(Rows from a 3D scene dataset)

● ● ● ●

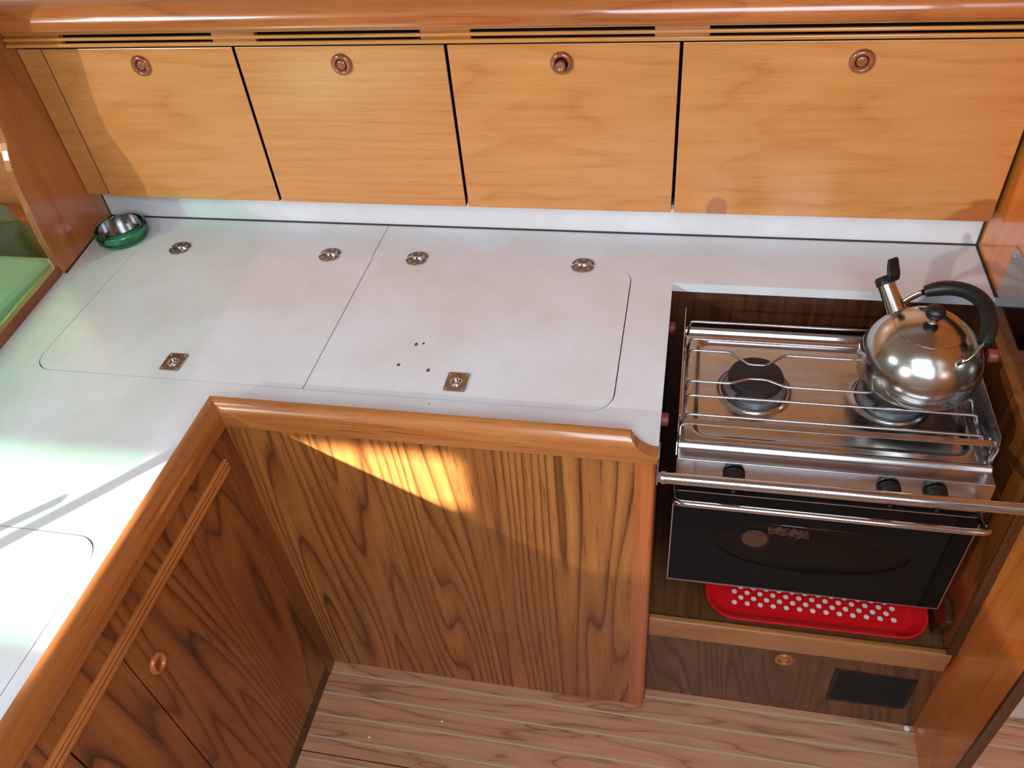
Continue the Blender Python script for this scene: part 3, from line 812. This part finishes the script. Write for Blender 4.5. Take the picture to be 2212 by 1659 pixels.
# side plates
for x0, x1 in ((SX0 - 0.0015, SX0), (SX1, SX1 + 0.0015)):
    pts = [(0.9975, 0.8050), (0.9995, 0.8520), (1.0040, 0.8665), (1.0120, 0.8680), (1.2950, 0.8680), (1.3040, 0.8640), (1.3040, 0.8000), (0.9800, 0.7900)]
    sp = obj('side_plate', slab([pts], x0, x1, 'YZ'), M['steel'], st)
    s = 1 if x0 < 0.1 else -1
    xx = x1 if s > 0 else x0
    for yy in (1.0350, 1.2600):
        obj('screw', lathe([(0.0035, 0), (0.0030, s * 0.0015), (0.0001, s * 0.0018)], (xx, yy, 0.8330), 'X', 14), M['chrome'], sp, smooth=True)
    obj('rail_clip', box(min(xx, xx + s * 0.004), max(xx, xx + s * 0.004), 1.010, 1.022, 0.8240, 0.8420), M['steel_wire'], sp, bevel=0.001)
    obj('rail_clip', box(min(xx, xx + s * 0.004), max(xx, xx + s * 0.004), 1.228, 1.240, 0.8240, 0.8420), M['black_matte'], sp, bevel=0.001)
# burners
for bx, by in (B1, B2):
    b = obj('burner', lathe([(0.0570, 0.8065), (0.0570, 0.8150), (0.0560, 0.8210), (0.0500, 0.8255), (0.0300, 0.8265), (0.0001, 0.8265)], (bx, by, 0), 'Z', 56), M['burner_grey'], st, auto=35)
    obj('burner_cap', lathe([(0.0470, 0.8265), (0.0485, 0.8300), (0.0488, 0.8400), (0.0470, 0.8440), (0.0200, 0.8455), (0.0001, 0.8456)], (bx + 0.0005, by + 0.0020, 0), 'Z', 56), M['burner_black'], b, auto=35)
    obj('flame_sensor', lathe([(0.0042, 0.8220), (0.0042, 0.8300), (0.0030, 0.8310), (0.0001, 0.8310)], (bx - 0.032, by - 0.0430, 0), 'Z', 14), M['burner_black'], b, smooth=True)
# pot grid wires
WZ = 0.8545; wr = 0.0025
def wire(pts, nm='grid_wire', r=wr):
    return obj(nm, tube(fillet(pts, 0.007, 5), r, 10), M['steel_wire'], st, smooth=True)
xl, xr = 0.0235, 0.4930
for y in (1.2200, 1.0660, 1.0190):
    wire([(xl - 0.0040, y + 0.001, 0.8270), (xl, y, WZ), (xr, y, WZ), (xr + 0.0060, y - 0.006, 0.8300)])
for y, yb in ((1.1870, 1.1560), (1.1030, 1.1180)):
    p = [(xl - 0.0040, y + 0.001, 0.8270), (xl, y, WZ)]
    for bx in (0.1440, 0.3770):
        w0 = 0.0480 if yb > 1.13 else 0.0470
        p += [(bx - w0, y, WZ), (bx - 0.0150, yb, WZ), (bx + 0.0150, yb, WZ), (bx + w0, y, WZ)]
    p += [(xr, y, WZ), (xr + 0.0060, y - 0.006, 0.8300)]
    wire(p)
wire([(0.0175, 1.262, 0.8290), (0.0215, 1.2600, 0.8640), (0.5020, 1.2600, 0.8640), (0.5060, 1.262, 0.8290)], 'back_rail')
# the side rods carrying the grid
for x in (xl - 0.0040, xr + 0.0060):
    obj('grid_side_rod', tube([(x, 1.013, 0.8290), (x, 1.226, 0.8290)], 0.0022, 8), M['steel_wire'], st, smooth=True)
fr = fillet([(SX0 + 0.0030, 1.0000, 0.8150), (SX0 + 0.0030, 1.0000, 0.8560), (SX1 + 0.0040 - 0.003, 1.0000, 0.8580), (SX1 - 0.0030, 1.0000, 0.8150)], 0.012, 8)
V, F = [], []
for p in fr: pass
def strap(pts, hw, ht):
    """flat strap: hw half width across the path in its plane (xz), ht half thickness in y"""
    P = [Vector(p) for p in pts]; V, F = [], []
    for i, p in enumerate(P):
        a = P[max(0, i - 1)]; b = P[min(len(P) - 1, i + 1)]
        tv = (b - a).normalized(); nv = Vector((-tv.z, 0, tv.x))
        for su, sv in ((-1, -1), (1, -1), (1, 1), (-1, 1)):
            V.append(tuple(p + nv * hw * su + Vector((0, ht * sv, 0))))
    for i in range(len(P) - 1):
        for k in range(4):
            l = (k + 1) % 4
            F.append((i * 4 + k, i * 4 + l, i * 4 + 4 + l, i * 4 + 4 + k))
    F += [(0, 1, 2, 3), tuple(4 * (len(P) - 1) + k for k in range(4))]
    return V, F
obj('front_rail', strap(fr, 0.0014, 0.0060), M['steel'], st, bevel=0.0005)

# oven door
od = bpy.data.objects.new('oven_door', None)
gl0, gl1, gz0, gz1 = 0.0130, 0.5090, 0.4620, 0.7370
DYF = 0.9450
ell = circ(0.2620, 0.6020, 0.1690, 56, 0.0720)
outer = [(gl0, gz0), (gl1, gz0), (gl1, gz1), (gl0, gz1)]
bpy.data.objects.remove(od)
def black_glass():
    t = NT('black_oven_glass'); t.bsdf((0.003, 0.0035, 0.004, 1), 0.05, spec=0.10); return t.m
M['black_glass'] = black_glass()
od = obj('oven_door', slab([outer, ell[::-1]], DYF, DYF + 0.005, 'XZ'), M['black_glass'], st)
obj('oven_window', slab([circ(0.2620, 0.6020, 0.1690, 56, 0.0720)], DYF + 0.0008, DYF + 0.0042, 'XZ'), M['oven_glass'], od)
e = 0.0022
obj('door_frame', join(box(gl0 - e, gl0 - 0.0001, DYF - 0.001, DYF + 0.018, gz0 - e, gz1 + e), box(gl1 + 0.0001, gl1 + e, DYF - 0.001, DYF + 0.018, gz0 - e, gz1 + e),
                        box(gl0, gl1, DYF - 0.001, DYF + 0.018, gz0 - e, gz0 - 0.0001), box(gl0, gl1, DYF - 0.001, DYF + 0.018, gz1 + 0.0001, gz1 + e)), M['steel'], od)
hp = fillet([(0.0125, 0.9440, 0.7330), (0.0125, 0.9020, 0.7560), (0.0390, 0.8990, 0.7590), (0.4800, 0.8990, 0.7570), (0.5090, 0.9020, 0.7560), (0.5090, 0.9440, 0.7330)], 0.024, 8)
hd = obj('door_handle', tube(hp, 0.0058, 16), M['steel_tube'], od, smooth=True)
# what shows through the oval window
obj('oven_lining', slab([[(gl0 + .004, gz0), (gl1 - .004, gz0), (gl1 - .004, gz1), (gl0 + .004, gz1)]], 0.9635, 0.9655, 'XZ'), M['black_gap'], od)
dial = obj('thermometer', lathe([(0.0260, 0.0), (0.0262, 0.008), (0.0240, 0.0095), (0.0235, 0.0070), (0.0001, 0.0070)], (0.1640, 0.9630, 0.6050), 'Y', 40), M['steel_kettle'], od, auto=40)
M['dial'] = plain('dial_face', S(150, 112, 84), 0.5)
obj('dial_face', slab([circ(0.1640, 0.6050, 0.0228, 32)], 0.9545, 0.9555, 'XZ'), M['dial'], dial)
obj('rack_bar', tube([(0.105, 0.958, 0.6500), (0.375, 0.958, 0.6480)], 0.0011, 8), M['steel_tube'], od, smooth=True)
# crumpled foil behind the dial
random.seed(3)
FV, FF = [], []
for j in range(5):
    for i in range(12):
        FV.append((0.185 + 0.0065 * i + random.uniform(-.002, .002), 0.960 + random.uniform(-.004, .003), 0.618 + 0.0062 * j + random.uniform(-.002, .002) - 0.0006 * i))
for j in range(4):
    for i in range(11):
        a = j * 12 + i; FF.append((a, a + 1, a + 13)); FF.append((a, a + 13, a + 12))
obj('foil', (FV, FF), M['chrome'], od)

# grab bar in front of the stove
t = thing('grab_bar', 'thick polished steel grab bar across the front of the stove', 'rail', (0.28, 0.86, 0.868))
obj('bar', tube([(-0.0110, 0.8600, 0.8675), (0.5738, 0.8600, 0.8705)], 0.0093, 24), M['steel_tube'], t, auto=40)
V, F = slab([[(0.852, 0.858), (0.868, 0.858), (0.8850, 0.8700), (0.9480, 0.8400), (0.9500, 0.8500), (0.9450, 0.8580), (0.884, 0.884), (0.852, 0.879)]], -0.0185, -0.0160, 'YZ')
V, F = join((V, F), box(-0.0185, -0.0105, 0.8545, 0.8655, 0.8620, 0.8730))
obj('bar_bracket', (V, F), M['steel'], t)
obj('bar_socket', lathe([(0.0105, 0.0), (0.0105, 0.006), (0.0095, 0.007)], (-0.0112, 0.8600, 0.8675), 'X', 24), M['steel'], t, auto=40)

# ------------------------------------------------------------------ kettle
KC = Vector((0.4095, 1.1580, 0.8576))
kt = thing('kettle', 'round stainless steel whistling kettle with a black arched handle, standing on the right burner', 'kettle', KC)
L0 = lambda n, d, m, p=kt, **k: obj(n, d, m, p, loc=(0, 0, 0), **k)
kp = [(0.0001, 0.0), (0.088, 0.0), (0.0955, 0.0010), (0.0975, 0.0035), (0.0962, 0.0060), (0.0962, 0.0075)]
Rk_, zc = 0.1000, 0.0260
for a in range(-8, 60, 4):
    q = math.radians(a)
    kp.append((Rk_ * math.cos(q), zc + Rk_ * 0.93 * math.sin(q)))
kp = kp[:6] + [p for p in kp[6:] if p[0] > 0.0555]
rim = kp[-1]
kp += [(0.0560, rim[1] + 0.0010), (0.0545, rim[1] + 0.0004)]
kb = L0('kettle_body', lathe(kp, (0, 0, 0), 'Z', 96), M['steel_kettle'], auto=50)
lz = kp[-1][1]
lp = [(0.0555, lz), (0.0560, lz + 0.0016), (0.0540, lz + 0.0028)]
for k in range(1, 11):
    r = 0.054 * (1 - k / 10.0)
    lp.append((max(r, 0.0001), lz + 0.0028 + 0.0115 * (1 - (r / 0.054) ** 2)))
lid = L0('kettle_lid', lathe(lp, (0, 0, 0), 'Z', 72), M['steel_kettle'], auto=50)
tz = lp[-1][1]
L0('lid_collar', lathe([(0.0085, tz - 0.001), (0.0085, tz + 0.003), (0.0070, tz + 0.0055), (0.0075, tz + 0.0075)], (0, 0, 0), 'Z', 28), M['chrome'], lid, auto=50)
L0('lid_knob', lathe([(0.0075, tz + 0.0065), (0.0130, tz + 0.0100), (0.0158, tz + 0.0165), (0.0155, tz + 0.0220), (0.0120, tz + 0.0275), (0.0060, tz + 0.0300), (0.0001, tz + 0.0305)], (0, 0, 0), 'Z', 36), M['rubber'], lid, smooth=True)
kd = Vector((-0.53, 0.85, 0)).normalized()
kn_ = Vector((kd.y, -kd.x, 0))        # to the right/back of the spout line
s0 = kd * 0.062 + Vector((0, 0, 0.072)); s1 = kd * 0.118 + Vector((0, 0, 0.122))
dirn = (s1 - s0).normalized()
L0('spout', tube([s0, s0.lerp(s1, 0.35), s0.lerp(s1, 0.7), s1], [0.0185, 0.0165, 0.0148, 0.0145], 28), M['steel_kettle'], auto=50)
cap = L0('spout_cap', tube([s1 - dirn * 0.007, s1 - dirn * 0.006, s1 + dirn * 0.005, s1 + dirn * 0.0085], [0.0150, 0.0165, 0.0162, 0.0125], 28), M['rubber'], auto=50)
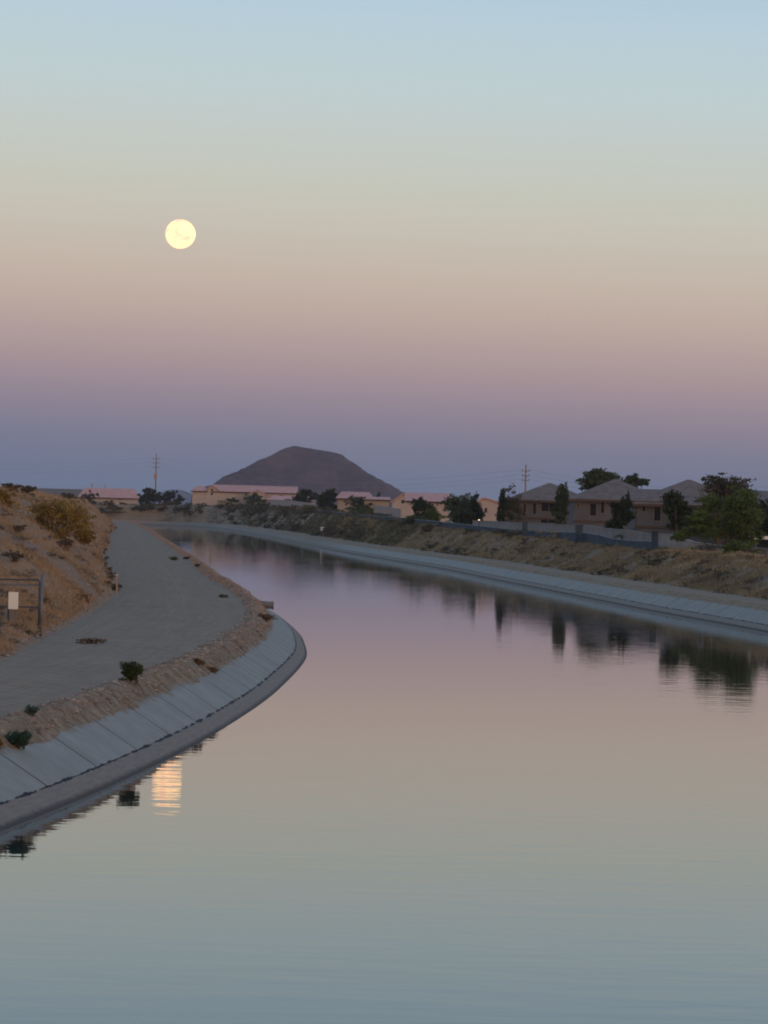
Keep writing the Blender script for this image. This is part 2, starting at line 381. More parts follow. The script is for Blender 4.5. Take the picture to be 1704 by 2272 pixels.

● ● ● ●

STATED PROBLEM: Return from the data every line that holds "Blender".

WRITTEN REPLY:
Continue the Blender Python script for this scene: part 3, from line 812. This part finishes the script. Write for Blender 4.5. Take the picture to be 2212 by 1659 pixels.
Keep writing the Blender script for this image. This is part 2, starting at line 381. More parts follow. The script is for Blender 4.5. Take the picture to be 1704 by 2272 pixels.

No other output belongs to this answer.